Requirements »
Write the material out again exactly as it stands.

....................

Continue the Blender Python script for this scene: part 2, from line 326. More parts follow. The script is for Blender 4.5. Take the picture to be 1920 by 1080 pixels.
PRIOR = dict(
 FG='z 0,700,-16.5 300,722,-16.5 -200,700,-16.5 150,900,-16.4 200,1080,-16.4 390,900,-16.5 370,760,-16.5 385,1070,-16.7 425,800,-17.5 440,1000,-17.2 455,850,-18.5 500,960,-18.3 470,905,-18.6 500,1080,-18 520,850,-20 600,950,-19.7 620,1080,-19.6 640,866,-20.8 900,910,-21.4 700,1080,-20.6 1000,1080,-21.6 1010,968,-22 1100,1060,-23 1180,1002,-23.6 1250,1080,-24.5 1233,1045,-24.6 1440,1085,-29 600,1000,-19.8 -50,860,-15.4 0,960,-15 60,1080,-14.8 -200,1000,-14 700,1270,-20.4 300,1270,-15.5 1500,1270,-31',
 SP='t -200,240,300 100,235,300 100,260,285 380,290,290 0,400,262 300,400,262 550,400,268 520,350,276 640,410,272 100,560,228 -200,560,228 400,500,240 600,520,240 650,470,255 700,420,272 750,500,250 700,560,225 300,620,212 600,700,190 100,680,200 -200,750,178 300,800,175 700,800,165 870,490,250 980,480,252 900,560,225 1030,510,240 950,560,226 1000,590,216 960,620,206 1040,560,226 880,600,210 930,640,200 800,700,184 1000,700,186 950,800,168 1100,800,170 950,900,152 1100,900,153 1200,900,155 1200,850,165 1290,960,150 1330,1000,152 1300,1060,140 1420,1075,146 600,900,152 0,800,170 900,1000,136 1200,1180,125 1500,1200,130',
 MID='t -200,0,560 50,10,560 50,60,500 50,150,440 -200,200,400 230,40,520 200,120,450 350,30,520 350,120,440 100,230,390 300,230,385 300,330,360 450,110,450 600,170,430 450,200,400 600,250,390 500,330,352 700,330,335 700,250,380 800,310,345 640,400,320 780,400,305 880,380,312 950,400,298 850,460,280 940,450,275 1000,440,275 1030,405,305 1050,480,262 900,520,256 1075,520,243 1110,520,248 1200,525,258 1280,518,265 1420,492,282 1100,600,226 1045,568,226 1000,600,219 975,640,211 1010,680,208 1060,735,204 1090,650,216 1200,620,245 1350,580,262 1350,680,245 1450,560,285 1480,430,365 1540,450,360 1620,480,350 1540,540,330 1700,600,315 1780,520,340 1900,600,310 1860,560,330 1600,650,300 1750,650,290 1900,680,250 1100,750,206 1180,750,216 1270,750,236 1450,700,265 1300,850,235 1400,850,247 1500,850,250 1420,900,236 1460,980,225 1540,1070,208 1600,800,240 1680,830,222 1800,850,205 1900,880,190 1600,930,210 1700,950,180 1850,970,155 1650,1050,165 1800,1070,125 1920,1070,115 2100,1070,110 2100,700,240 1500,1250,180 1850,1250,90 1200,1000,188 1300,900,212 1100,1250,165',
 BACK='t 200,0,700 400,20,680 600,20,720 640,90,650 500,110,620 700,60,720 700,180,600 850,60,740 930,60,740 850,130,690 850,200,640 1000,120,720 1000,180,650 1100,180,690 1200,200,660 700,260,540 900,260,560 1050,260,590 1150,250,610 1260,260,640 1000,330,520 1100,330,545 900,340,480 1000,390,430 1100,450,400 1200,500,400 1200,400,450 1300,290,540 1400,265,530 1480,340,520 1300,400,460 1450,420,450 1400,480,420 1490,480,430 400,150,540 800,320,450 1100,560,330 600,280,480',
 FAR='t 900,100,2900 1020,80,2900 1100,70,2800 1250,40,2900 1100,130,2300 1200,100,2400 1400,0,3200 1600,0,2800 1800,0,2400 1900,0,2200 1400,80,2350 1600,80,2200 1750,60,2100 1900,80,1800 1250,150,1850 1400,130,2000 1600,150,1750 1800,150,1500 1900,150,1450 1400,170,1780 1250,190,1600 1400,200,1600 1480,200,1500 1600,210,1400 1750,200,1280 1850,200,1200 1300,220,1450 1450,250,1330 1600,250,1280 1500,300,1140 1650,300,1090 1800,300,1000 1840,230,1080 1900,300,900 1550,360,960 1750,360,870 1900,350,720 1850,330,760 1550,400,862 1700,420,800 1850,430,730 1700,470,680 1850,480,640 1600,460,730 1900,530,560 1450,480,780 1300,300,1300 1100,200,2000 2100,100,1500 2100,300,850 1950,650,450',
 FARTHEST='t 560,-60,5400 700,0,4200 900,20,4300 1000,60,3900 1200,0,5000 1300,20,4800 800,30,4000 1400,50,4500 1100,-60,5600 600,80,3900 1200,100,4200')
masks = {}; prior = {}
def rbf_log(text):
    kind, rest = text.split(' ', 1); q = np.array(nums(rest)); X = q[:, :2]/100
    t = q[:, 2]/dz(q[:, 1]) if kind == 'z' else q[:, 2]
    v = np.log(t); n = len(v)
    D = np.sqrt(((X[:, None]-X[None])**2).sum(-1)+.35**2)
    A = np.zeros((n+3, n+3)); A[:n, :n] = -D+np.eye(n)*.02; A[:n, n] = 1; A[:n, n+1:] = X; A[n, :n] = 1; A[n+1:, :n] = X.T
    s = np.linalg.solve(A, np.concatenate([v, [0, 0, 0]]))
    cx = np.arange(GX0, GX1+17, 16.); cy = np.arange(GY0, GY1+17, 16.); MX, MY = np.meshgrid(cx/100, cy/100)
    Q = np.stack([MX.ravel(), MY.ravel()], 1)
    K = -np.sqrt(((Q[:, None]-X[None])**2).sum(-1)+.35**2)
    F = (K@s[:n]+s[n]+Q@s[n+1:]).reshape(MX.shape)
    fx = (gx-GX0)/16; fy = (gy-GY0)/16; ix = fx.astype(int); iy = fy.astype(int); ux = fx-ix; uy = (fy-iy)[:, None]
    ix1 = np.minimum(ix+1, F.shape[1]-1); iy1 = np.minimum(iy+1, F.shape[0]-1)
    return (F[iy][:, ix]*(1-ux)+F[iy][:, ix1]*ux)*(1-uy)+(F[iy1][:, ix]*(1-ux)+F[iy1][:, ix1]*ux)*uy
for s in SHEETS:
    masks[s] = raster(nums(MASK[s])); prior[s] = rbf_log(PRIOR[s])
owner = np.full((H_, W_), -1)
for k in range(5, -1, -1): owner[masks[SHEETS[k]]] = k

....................

Right answer »
Continue the Blender Python script for this scene: part 2, from line 326. More parts follow. The script is for Blender 4.5. Take the picture to be 1920 by 1080 pixels.
PRIOR = dict(
 FG='z 0,700,-16.5 300,722,-16.5 -200,700,-16.5 150,900,-16.4 200,1080,-16.4 390,900,-16.5 370,760,-16.5 385,1070,-16.7 425,800,-17.5 440,1000,-17.2 455,850,-18.5 500,960,-18.3 470,905,-18.6 500,1080,-18 520,850,-20 600,950,-19.7 620,1080,-19.6 640,866,-20.8 900,910,-21.4 700,1080,-20.6 1000,1080,-21.6 1010,968,-22 1100,1060,-23 1180,1002,-23.6 1250,1080,-24.5 1233,1045,-24.6 1440,1085,-29 600,1000,-19.8 -50,860,-15.4 0,960,-15 60,1080,-14.8 -200,1000,-14 700,1270,-20.4 300,1270,-15.5 1500,1270,-31',
 SP='t -200,240,300 100,235,300 100,260,285 380,290,290 0,400,262 300,400,262 550,400,268 520,350,276 640,410,272 100,560,228 -200,560,228 400,500,240 600,520,240 650,470,255 700,420,272 750,500,250 700,560,225 300,620,212 600,700,190 100,680,200 -200,750,178 300,800,175 700,800,165 870,490,250 980,480,252 900,560,225 1030,510,240 950,560,226 1000,590,216 960,620,206 1040,560,226 880,600,210 930,640,200 800,700,184 1000,700,186 950,800,168 1100,800,170 950,900,152 1100,900,153 1200,900,155 1200,850,165 1290,960,150 1330,1000,152 1300,1060,140 1420,1075,146 600,900,152 0,800,170 900,1000,136 1200,1180,125 1500,1200,130',
 MID='t -200,0,560 50,10,560 50,60,500 50,150,440 -200,200,400 230,40,520 200,120,450 350,30,520 350,120,440 100,230,390 300,230,385 300,330,360 450,110,450 600,170,430 450,200,400 600,250,390 500,330,352 700,330,335 700,250,380 800,310,345 640,400,320 780,400,305 880,380,312 950,400,298 850,460,280 940,450,275 1000,440,275 1030,405,305 1050,480,262 900,520,256 1075,520,243 1110,520,248 1200,525,258 1280,518,265 1420,492,282 1100,600,226 1045,568,226 1000,600,219 975,640,211 1010,680,208 1060,735,204 1090,650,216 1200,620,245 1350,580,262 1350,680,245 1450,560,285 1480,430,365 1540,450,360 1620,480,350 1540,540,330 1700,600,315 1780,520,340 1900,600,310 1860,560,330 1600,650,300 1750,650,290 1900,680,250 1100,750,206 1180,750,216 1270,750,236 1450,700,265 1300,850,235 1400,850,247 1500,850,250 1420,900,236 1460,980,225 1540,1070,208 1600,800,240 1680,830,222 1800,850,205 1900,880,190 1600,930,210 1700,950,180 1850,970,155 1650,1050,165 1800,1070,125 1920,1070,115 2100,1070,110 2100,700,240 1500,1250,180 1850,1250,90 1200,1000,188 1300,900,212 1100,1250,165',
 BACK='t 200,0,700 400,20,680 600,20,720 640,90,650 500,110,620 700,60,720 700,180,600 850,60,740 930,60,740 850,130,690 850,200,640 1000,120,720 1000,180,650 1100,180,690 1200,200,660 700,260,540 900,260,560 1050,260,590 1150,250,610 1260,260,640 1000,330,520 1100,330,545 900,340,480 1000,390,430 1100,450,400 1200,500,400 1200,400,450 1300,290,540 1400,265,530 1480,340,520 1300,400,460 1450,420,450 1400,480,420 1490,480,430 400,150,540 800,320,450 1100,560,330 600,280,480',
 FAR='t 900,100,2900 1020,80,2900 1100,70,2800 1250,40,2900 1100,130,2300 1200,100,2400 1400,0,3200 1600,0,2800 1800,0,2400 1900,0,2200 1400,80,2350 1600,80,2200 1750,60,2100 1900,80,1800 1250,150,1850 1400,130,2000 1600,150,1750 1800,150,1500 1900,150,1450 1400,170,1780 1250,190,1600 1400,200,1600 1480,200,1500 1600,210,1400 1750,200,1280 1850,200,1200 1300,220,1450 1450,250,1330 1600,250,1280 1500,300,1140 1650,300,1090 1800,300,1000 1840,230,1080 1900,300,900 1550,360,960 1750,360,870 1900,350,720 1850,330,760 1550,400,862 1700,420,800 1850,430,730 1700,470,680 1850,480,640 1600,460,730 1900,530,560 1450,480,780 1300,300,1300 1100,200,2000 2100,100,1500 2100,300,850 1950,650,450',
 FARTHEST='t 560,-60,5400 700,0,4200 900,20,4300 1000,60,3900 1200,0,5000 1300,20,4800 800,30,4000 1400,50,4500 1100,-60,5600 600,80,3900 1200,100,4200')
masks = {}; prior = {}
def rbf_log(text):
    kind, rest = text.split(' ', 1); q = np.array(nums(rest)); X = q[:, :2]/100
    t = q[:, 2]/dz(q[:, 1]) if kind == 'z' else q[:, 2]
    v = np.log(t); n = len(v)
    D = np.sqrt(((X[:, None]-X[None])**2).sum(-1)+.35**2)
    A = np.zeros((n+3, n+3)); A[:n, :n] = -D+np.eye(n)*.02; A[:n, n] = 1; A[:n, n+1:] = X; A[n, :n] = 1; A[n+1:, :n] = X.T
    s = np.linalg.solve(A, np.concatenate([v, [0, 0, 0]]))
    cx = np.arange(GX0, GX1+17, 16.); cy = np.arange(GY0, GY1+17, 16.); MX, MY = np.meshgrid(cx/100, cy/100)
    Q = np.stack([MX.ravel(), MY.ravel()], 1)
    K = -np.sqrt(((Q[:, None]-X[None])**2).sum(-1)+.35**2)
    F = (K@s[:n]+s[n]+Q@s[n+1:]).reshape(MX.shape)
    fx = (gx-GX0)/16; fy = (gy-GY0)/16; ix = fx.astype(int); iy = fy.astype(int); ux = fx-ix; uy = (fy-iy)[:, None]
    ix1 = np.minimum(ix+1, F.shape[1]-1); iy1 = np.minimum(iy+1, F.shape[0]-1)
    return (F[iy][:, ix]*(1-ux)+F[iy][:, ix1]*ux)*(1-uy)+(F[iy1][:, ix]*(1-ux)+F[iy1][:, ix1]*ux)*uy
for s in SHEETS:
    masks[s] = raster(nums(MASK[s])); prior[s] = rbf_log(PRIOR[s])
owner = np.full((H_, W_), -1)
for k in range(5, -1, -1): owner[masks[SHEETS[k]]] = k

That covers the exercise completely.